Analyses of flow structure through radial turbine twin-entry volute under pulsatile flows

摘要

In turbocharging applications, twin-entry radial turbines will better use the energy of pulsating exhaust gas flows by avoiding expansion losses into exhaust manifolds and interference between exhaust pulses. In the present study, the flow structure through a twin-entry volute is investigated, by means of code ANSYS-CFX, under the engine-like conditions to have a better insight into the unsteady flow behavior and effects of pulsating gas flows. The unsteady boundary conditions imposed at the inlet and outlet of this radial turbine are related to the engine real operating environment, which were combined from average and instantaneous experimental data. The obtained results show that the flow in the spiral part of twin-entry volute is subject to centrifugal forces which induce a secondary flow in the form of counter-rotating vortices.

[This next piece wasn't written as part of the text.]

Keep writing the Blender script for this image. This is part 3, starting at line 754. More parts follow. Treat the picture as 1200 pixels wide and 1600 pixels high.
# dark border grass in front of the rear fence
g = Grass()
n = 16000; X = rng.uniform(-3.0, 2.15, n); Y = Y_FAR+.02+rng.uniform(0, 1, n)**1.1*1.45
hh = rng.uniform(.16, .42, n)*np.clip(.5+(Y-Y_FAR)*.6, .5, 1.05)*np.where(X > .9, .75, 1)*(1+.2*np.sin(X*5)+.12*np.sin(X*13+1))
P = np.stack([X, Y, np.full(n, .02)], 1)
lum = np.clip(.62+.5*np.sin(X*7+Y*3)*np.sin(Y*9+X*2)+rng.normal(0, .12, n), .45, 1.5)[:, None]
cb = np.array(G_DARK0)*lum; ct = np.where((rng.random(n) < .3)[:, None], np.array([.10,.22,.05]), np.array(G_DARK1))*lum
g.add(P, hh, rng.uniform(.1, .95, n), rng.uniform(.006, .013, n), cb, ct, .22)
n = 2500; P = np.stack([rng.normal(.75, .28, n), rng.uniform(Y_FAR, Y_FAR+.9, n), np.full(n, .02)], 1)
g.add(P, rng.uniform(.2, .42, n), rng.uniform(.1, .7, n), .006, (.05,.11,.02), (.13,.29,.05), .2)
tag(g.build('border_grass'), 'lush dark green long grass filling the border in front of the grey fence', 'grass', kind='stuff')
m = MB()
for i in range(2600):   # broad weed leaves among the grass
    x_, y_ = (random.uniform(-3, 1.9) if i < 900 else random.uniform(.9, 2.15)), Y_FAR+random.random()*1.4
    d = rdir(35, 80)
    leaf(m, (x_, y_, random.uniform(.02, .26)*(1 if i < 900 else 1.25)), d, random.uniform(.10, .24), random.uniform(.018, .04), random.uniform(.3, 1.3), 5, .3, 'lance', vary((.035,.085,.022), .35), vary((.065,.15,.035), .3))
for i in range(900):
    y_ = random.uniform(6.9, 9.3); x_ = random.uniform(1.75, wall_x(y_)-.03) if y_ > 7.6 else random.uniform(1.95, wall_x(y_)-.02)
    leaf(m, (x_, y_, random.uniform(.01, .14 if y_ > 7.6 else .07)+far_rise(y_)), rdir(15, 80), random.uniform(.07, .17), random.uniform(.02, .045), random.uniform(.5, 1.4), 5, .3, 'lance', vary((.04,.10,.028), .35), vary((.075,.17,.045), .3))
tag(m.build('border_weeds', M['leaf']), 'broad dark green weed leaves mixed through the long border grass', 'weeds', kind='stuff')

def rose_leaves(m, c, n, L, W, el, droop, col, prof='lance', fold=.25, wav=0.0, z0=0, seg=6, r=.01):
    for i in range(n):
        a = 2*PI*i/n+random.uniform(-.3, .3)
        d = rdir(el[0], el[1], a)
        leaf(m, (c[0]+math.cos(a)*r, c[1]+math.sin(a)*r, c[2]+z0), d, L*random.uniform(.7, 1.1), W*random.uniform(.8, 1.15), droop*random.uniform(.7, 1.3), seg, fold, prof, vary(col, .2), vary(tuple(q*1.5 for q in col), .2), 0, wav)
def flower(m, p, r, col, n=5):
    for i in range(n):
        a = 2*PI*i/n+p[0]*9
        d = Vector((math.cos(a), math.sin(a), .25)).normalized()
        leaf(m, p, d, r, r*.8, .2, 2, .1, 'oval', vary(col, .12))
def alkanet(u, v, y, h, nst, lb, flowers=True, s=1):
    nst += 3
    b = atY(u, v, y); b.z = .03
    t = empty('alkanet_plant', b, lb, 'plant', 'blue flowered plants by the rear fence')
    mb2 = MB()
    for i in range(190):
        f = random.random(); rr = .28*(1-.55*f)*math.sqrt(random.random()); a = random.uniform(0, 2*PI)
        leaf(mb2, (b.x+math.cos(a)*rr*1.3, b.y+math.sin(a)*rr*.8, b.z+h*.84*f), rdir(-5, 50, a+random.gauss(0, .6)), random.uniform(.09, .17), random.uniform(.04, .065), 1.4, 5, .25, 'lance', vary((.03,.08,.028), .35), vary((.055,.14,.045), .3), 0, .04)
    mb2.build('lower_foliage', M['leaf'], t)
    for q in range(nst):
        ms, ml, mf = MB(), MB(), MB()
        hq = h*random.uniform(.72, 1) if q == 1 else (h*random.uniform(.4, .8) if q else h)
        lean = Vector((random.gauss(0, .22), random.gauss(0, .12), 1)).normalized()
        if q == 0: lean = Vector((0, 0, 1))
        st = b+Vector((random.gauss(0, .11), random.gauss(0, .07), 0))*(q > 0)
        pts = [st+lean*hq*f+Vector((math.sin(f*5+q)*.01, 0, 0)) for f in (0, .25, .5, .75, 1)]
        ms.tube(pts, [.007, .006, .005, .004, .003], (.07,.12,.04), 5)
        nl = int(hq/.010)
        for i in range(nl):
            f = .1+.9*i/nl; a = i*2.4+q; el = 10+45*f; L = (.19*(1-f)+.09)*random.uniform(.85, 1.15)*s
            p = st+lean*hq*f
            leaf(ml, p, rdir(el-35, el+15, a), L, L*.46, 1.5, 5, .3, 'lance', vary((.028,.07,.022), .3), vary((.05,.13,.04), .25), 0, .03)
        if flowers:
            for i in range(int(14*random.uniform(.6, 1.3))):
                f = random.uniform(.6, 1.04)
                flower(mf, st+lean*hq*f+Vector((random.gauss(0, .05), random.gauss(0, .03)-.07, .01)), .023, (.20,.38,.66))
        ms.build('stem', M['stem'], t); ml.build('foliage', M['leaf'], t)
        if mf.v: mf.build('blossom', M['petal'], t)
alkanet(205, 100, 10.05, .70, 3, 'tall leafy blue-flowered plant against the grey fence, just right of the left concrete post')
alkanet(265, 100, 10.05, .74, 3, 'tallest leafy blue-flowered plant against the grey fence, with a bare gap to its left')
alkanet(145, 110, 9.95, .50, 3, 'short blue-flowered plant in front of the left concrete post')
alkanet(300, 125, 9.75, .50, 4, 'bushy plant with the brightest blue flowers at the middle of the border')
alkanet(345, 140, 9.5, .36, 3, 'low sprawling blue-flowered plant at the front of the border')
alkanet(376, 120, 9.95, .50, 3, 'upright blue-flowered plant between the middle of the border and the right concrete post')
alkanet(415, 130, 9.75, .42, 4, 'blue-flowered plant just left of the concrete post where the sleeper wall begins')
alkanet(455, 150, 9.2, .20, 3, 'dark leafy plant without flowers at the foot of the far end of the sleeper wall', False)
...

Also, there is a typical dissymmetrical behaviour characterized by high non-uniformities at the rotor inlet in both spanwise and circumferential directions. The flow incidence at rotor inlet is highly affected circumferentially around the tongue due to interactions between the main flow and that infiltrating to feed the rotor, hence generating extra mixing losses. On the other hand, in the spanwise direction, the flow is affected by the Dean vortices formed within the hub side. The swirling flow motion is only seen at the hub entry side and convected from the outer wall to the rotor entry, and then leaves the volute before a circumferential position of 180 deg from the tongue.